CMOs See Black Friday, Cyber Monday Falling Flat

While Black Friday and Cyber Monday--which both occur post-Thanksgiving--have experienced year-over-year sales growth in the past, they will not be doing so this time around, according to chief marketing officers at retail companies. The marketers were surveyed as part of accounting and consulting firm BDO Seidman's "Retail Compass," which queries 100 CMOs in retail firms with at least $100 million in yearly revenue.

Last year, Black Friday saw 8.3% sales growth and Cyber Monday had 21%. This year, retail CMOs are predicting essentially flat sales for those days.

Not surprising is the surveyed CMOs' grim outlook for overall holiday sales, which they see dropping by an average of 2.7%.

What sales gains there may be will come from gift cards, the Web and consumer electronics. The marketing executives surveyed by BDO Seidman expect Internet sales and gift card sales to improve 8% and 5.1%, respectively.

Forty-four percent of surveyed marketers predicted that in-store purchases would drive gift card sales this season. Smaller percentages of marketers predicted that online purchases and third-party vendors (such as kiosks and grocery stores) will drive the most gift card sales.

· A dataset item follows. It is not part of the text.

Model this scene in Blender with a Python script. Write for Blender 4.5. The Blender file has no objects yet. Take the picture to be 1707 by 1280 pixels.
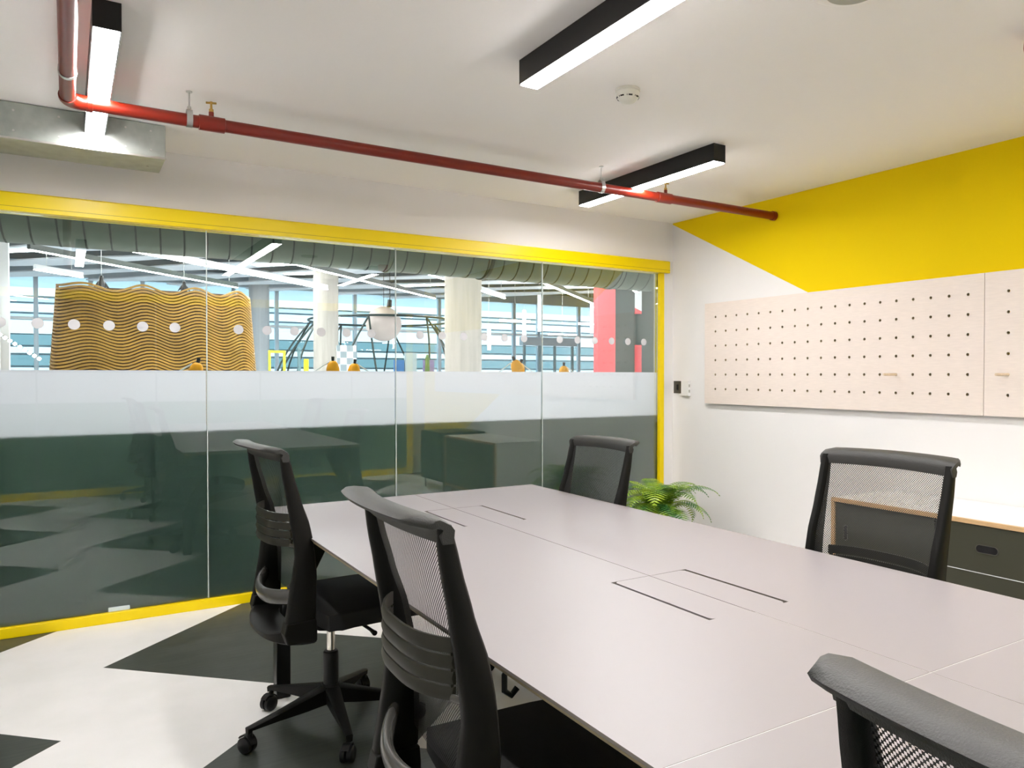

Ted Vaughan, a partner in the Retail and Consumer Product Practice at BDO Seidman, says that while the year is dismal, "it is important to remember that there are some bright spots on the horizon. There is still enormous growth potential in Internet sales, which remains a fairly new phenomenon. Further, gift cards will be popular this year because they allow the end user to decide on the gift based on their personal needs."

Forty-nine percent of those surveyed said consumer electronics will perform the best versus home goods, toys, lifestyle goods such as books and sporting equipment, apparel and jewelry.

And half of retailers surveyed said they expect Internet sales to increase this holiday season, while 38% expect online sales to stay the same.

Vaughan says holiday sales can make up 35% to 40% of annual sales.

He also says the gift card and Internet increases are a bit misleading. "There was an uptick in gift card sales and Internet sales last year, so the increase this year is a continuation of that trend, but even that trend is slowing down compared to last year and the year before," he says.

"The plus is that if you sell gift cards, the general tendency for someone who redeems the cards is to buy more than the amount on the card."

For Internet sales, the positive for retailers is that when consumers come online looking for a particular product "the Internet makes it so easy to browse; they will be able to find other products they may not have had in mind."